Al di là, però, degli aspetti prettamente relazionali si può notare come Ankara sia diventato il primo acquirente di GNL egiziano nell’ultimo quadrimestre di quell’anno e come con Israele, invece, abbia ripreso le discussioni per la costruzione di un gasdotto di collegamento tra le rispettive coste.

La realizzazione di questo progetto permetterebbe di inserire i volumi della risorsa provenienti dai giacimenti israeliani all’interno della rete gas turca, il che sarebbe in sintonia con la costruzione dell’hub energetico in Tracia Orientale.

Tuttavia, Israele si è già impegnata per lo sviluppo del gasdotto EastMed – anche se le sorti relative alla realizzazione dell’infrastruttura rimangono ancora molto confuse a causa del ritiro USA dal progetto, dei costi elevati e dei problemi tecnici legati alla costruzione della pipeline – e per inviare, insieme all’Egitto, 7 m3 per i prossimi 3 anni verso l’UE ed è dunque probabile che Tel Aviv non riesca ad affrontare concretamente il progetto.

Un’altra condizione che influenza negativamente la formazione di questo hub è che nel medio-lungo periodo il gas dovrà essere rimosso dai mix energetici statali ed usato solo come fonte d’emergenza nei momenti in cui le energie rinnovabili sono meno disponibili, al fine di raggiungere gli obiettivi Net-Zero Emission entro il 2050.

Dati i tempi di realizzazione per ampliare le infrastrutture gas esistenti, che sono stimati intorno ai 10 anni, è difficile che vi siano investitori che reputino attrattivo questo tipo di finanziamento.
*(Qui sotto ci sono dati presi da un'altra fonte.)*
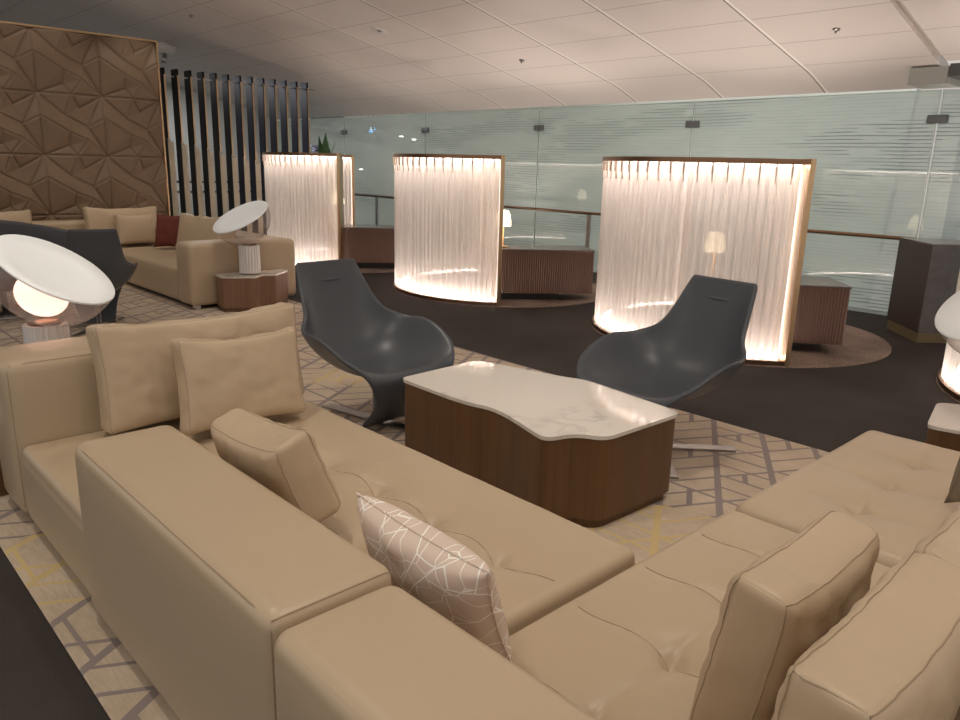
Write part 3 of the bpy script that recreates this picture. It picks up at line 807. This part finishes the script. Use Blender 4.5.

Dunque, al fine di arginare la crisi economica interna ed acquisire sostegno politico in vista delle elezioni del 2023, potrebbe essere più conveniente investire per consolidare la Turchia come Paese di transito, essendo che presenta già sul territorio importanti infrastrutture gasifere.

​​ ​In questo senso, anche i sostanziosi volumi di gas naturale ritrovati, entrambi nel Mar Nero, nel campo di Sakarya (652 m3) e, poco meno di un mese fa, all’interno del giacimento Çaycuma-1 (58 m3) potrebbero aiutare Ankara a consolidare questo ruolo, anche perché grazie ad essi, le riserve gas del Paese raggiungerebbero i 710 m3, una quantità tale che potrebbe portare la Turchia ad essere indipendente dal punto di vista energetico e quindi ad avere anche la possibilità di dedicare tutti i volumi importati all’esportazione.

Infine, per poter consolidare il suo ruolo all’interno della partita energetica regionale, Erdoğan potrebbe investire maggiormente sul trasporto gas tramite GNL, dato che all’interno del Mediterraneo Orientale solo l’Egitto, e recentemente la Grecia, hanno impianti specializzati in questo settore.